* **WHAT YOU NEED TO DO**
Return the number of lines that contain the word "This", and return nothing else.

* **TASK MATERIAL**
******************************

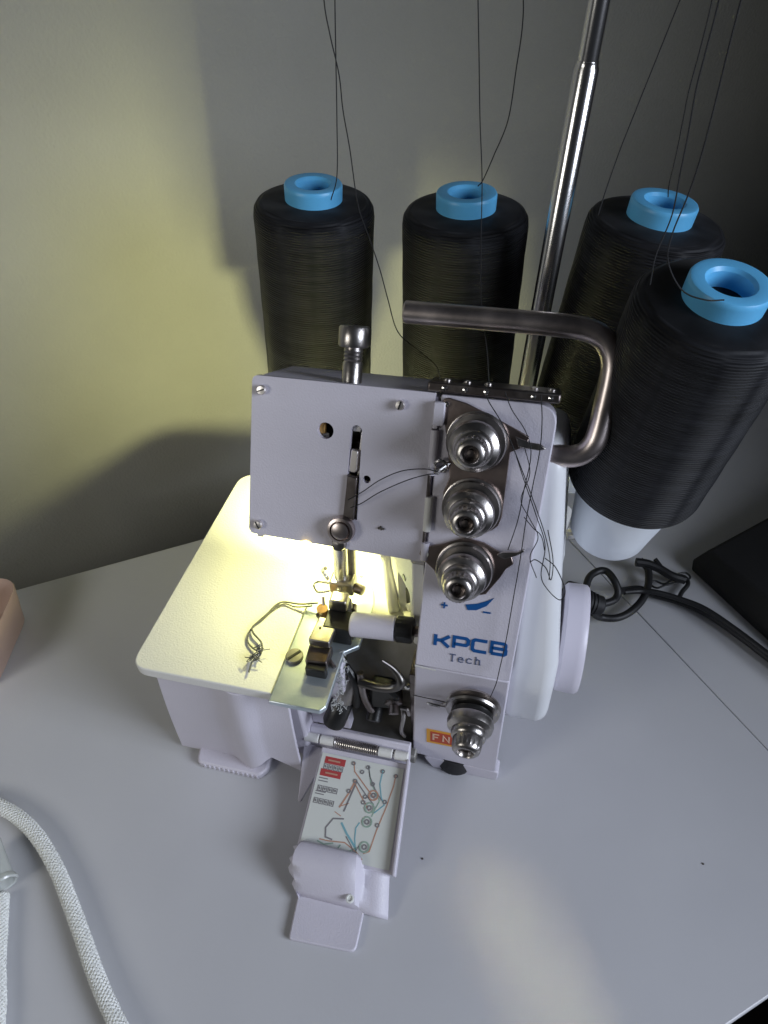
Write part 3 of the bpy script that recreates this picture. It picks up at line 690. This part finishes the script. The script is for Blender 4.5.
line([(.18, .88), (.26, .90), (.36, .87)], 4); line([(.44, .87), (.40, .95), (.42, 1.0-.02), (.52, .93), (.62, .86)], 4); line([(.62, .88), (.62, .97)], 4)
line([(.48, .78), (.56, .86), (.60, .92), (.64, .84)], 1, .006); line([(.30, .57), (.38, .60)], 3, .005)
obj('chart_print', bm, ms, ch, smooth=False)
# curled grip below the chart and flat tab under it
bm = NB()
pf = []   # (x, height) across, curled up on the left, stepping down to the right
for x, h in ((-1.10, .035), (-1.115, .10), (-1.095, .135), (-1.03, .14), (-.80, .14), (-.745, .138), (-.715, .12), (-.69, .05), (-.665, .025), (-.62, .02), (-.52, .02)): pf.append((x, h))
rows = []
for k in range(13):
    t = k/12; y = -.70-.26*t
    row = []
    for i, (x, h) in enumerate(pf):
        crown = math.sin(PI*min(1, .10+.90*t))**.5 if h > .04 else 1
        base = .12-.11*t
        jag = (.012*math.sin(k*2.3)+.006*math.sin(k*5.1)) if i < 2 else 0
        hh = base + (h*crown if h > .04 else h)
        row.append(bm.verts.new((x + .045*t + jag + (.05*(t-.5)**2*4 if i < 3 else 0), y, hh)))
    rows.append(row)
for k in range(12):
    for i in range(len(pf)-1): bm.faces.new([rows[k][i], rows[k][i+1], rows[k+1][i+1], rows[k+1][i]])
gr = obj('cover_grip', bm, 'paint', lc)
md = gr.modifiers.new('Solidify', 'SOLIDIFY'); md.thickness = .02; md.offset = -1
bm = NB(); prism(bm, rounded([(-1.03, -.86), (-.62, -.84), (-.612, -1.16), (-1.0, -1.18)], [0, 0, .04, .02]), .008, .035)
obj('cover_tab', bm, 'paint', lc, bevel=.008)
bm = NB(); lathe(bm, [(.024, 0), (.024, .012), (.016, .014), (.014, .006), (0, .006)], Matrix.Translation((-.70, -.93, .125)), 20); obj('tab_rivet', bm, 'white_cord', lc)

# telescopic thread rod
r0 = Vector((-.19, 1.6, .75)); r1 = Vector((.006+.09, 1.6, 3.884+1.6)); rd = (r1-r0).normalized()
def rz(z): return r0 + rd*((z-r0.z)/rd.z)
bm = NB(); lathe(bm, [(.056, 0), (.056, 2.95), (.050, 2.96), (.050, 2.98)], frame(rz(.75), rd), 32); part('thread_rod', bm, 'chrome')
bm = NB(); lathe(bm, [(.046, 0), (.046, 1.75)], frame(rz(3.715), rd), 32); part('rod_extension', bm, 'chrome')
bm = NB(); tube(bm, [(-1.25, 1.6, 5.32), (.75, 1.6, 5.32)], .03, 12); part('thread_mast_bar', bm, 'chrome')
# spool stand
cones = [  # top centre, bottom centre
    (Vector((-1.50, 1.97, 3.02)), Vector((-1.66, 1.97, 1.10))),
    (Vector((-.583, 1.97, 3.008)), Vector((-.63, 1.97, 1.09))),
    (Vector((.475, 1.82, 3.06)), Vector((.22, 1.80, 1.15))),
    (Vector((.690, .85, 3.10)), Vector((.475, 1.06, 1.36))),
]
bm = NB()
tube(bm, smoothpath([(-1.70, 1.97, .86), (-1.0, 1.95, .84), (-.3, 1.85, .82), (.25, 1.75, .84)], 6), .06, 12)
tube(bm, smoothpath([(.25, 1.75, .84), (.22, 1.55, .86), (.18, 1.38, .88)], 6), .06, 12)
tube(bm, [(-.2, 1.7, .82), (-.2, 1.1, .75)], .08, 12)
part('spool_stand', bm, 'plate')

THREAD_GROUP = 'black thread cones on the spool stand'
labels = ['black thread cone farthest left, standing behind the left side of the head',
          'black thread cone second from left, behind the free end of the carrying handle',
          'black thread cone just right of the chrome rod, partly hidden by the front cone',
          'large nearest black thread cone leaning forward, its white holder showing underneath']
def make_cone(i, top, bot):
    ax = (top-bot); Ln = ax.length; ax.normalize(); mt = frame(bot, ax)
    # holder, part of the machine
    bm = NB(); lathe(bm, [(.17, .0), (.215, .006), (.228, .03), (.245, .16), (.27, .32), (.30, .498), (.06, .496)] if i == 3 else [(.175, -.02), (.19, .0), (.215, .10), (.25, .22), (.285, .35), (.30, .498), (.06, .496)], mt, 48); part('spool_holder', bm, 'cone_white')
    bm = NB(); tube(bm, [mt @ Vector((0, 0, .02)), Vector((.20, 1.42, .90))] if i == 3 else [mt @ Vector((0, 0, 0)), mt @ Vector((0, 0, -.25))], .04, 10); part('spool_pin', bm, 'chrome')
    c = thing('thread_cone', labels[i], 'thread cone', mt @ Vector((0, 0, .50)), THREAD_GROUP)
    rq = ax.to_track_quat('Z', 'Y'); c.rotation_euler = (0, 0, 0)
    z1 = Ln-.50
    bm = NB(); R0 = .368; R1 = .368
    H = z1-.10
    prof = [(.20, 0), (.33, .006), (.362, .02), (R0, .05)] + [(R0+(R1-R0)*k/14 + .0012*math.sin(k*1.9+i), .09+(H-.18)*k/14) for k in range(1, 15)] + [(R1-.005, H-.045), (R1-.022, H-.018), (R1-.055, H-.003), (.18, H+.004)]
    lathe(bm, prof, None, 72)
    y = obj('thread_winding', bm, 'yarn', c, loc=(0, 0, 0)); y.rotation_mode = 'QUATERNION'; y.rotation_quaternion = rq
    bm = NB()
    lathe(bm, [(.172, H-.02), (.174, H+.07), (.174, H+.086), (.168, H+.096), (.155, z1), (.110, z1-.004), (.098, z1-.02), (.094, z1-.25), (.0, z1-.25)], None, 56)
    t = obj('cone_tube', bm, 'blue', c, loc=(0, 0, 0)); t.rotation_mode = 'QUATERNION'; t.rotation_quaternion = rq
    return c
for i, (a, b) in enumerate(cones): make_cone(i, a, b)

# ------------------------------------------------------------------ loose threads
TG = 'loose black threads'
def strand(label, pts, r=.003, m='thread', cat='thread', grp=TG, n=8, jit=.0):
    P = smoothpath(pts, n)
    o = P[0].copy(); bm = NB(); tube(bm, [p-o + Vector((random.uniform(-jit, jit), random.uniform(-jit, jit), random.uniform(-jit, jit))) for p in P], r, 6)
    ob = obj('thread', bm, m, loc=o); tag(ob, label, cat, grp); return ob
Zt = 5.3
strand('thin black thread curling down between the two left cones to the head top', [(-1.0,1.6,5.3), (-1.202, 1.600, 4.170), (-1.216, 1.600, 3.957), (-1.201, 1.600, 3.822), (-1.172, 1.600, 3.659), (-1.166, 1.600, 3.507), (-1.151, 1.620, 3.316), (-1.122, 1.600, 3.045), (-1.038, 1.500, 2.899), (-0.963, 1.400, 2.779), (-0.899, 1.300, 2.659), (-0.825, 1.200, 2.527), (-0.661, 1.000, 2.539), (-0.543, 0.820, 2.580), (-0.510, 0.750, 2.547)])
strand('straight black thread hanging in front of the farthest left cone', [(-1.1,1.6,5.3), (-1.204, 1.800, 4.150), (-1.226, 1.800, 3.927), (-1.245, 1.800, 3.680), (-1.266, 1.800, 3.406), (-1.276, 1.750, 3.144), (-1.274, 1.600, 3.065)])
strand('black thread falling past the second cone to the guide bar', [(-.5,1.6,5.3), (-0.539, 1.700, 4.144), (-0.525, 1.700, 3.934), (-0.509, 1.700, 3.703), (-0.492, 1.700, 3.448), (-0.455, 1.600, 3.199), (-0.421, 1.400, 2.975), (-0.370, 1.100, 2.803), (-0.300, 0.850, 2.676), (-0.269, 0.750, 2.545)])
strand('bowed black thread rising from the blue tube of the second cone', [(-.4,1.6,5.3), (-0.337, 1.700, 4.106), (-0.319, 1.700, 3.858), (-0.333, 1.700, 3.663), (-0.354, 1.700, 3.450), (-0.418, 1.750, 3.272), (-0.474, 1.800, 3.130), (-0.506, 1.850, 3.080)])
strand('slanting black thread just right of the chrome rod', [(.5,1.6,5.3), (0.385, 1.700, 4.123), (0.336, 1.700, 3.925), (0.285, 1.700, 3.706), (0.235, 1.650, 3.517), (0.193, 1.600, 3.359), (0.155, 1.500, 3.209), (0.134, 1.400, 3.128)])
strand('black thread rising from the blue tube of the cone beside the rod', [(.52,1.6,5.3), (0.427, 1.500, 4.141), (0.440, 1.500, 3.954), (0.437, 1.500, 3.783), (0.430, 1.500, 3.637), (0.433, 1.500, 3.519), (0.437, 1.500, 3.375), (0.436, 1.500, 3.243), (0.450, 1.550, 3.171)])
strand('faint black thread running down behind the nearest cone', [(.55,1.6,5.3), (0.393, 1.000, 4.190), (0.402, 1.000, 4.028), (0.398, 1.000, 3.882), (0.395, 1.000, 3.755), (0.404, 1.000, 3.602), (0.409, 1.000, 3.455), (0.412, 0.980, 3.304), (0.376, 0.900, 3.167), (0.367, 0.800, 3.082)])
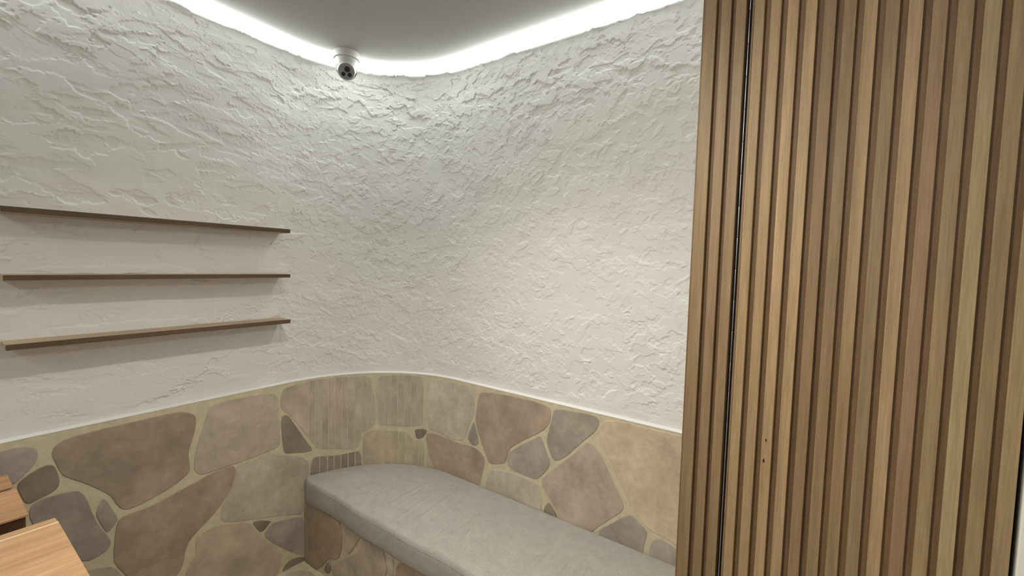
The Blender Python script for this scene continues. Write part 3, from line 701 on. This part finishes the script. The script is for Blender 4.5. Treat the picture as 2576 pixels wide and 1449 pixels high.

******************************

* **WRITTEN RESPONSE**
2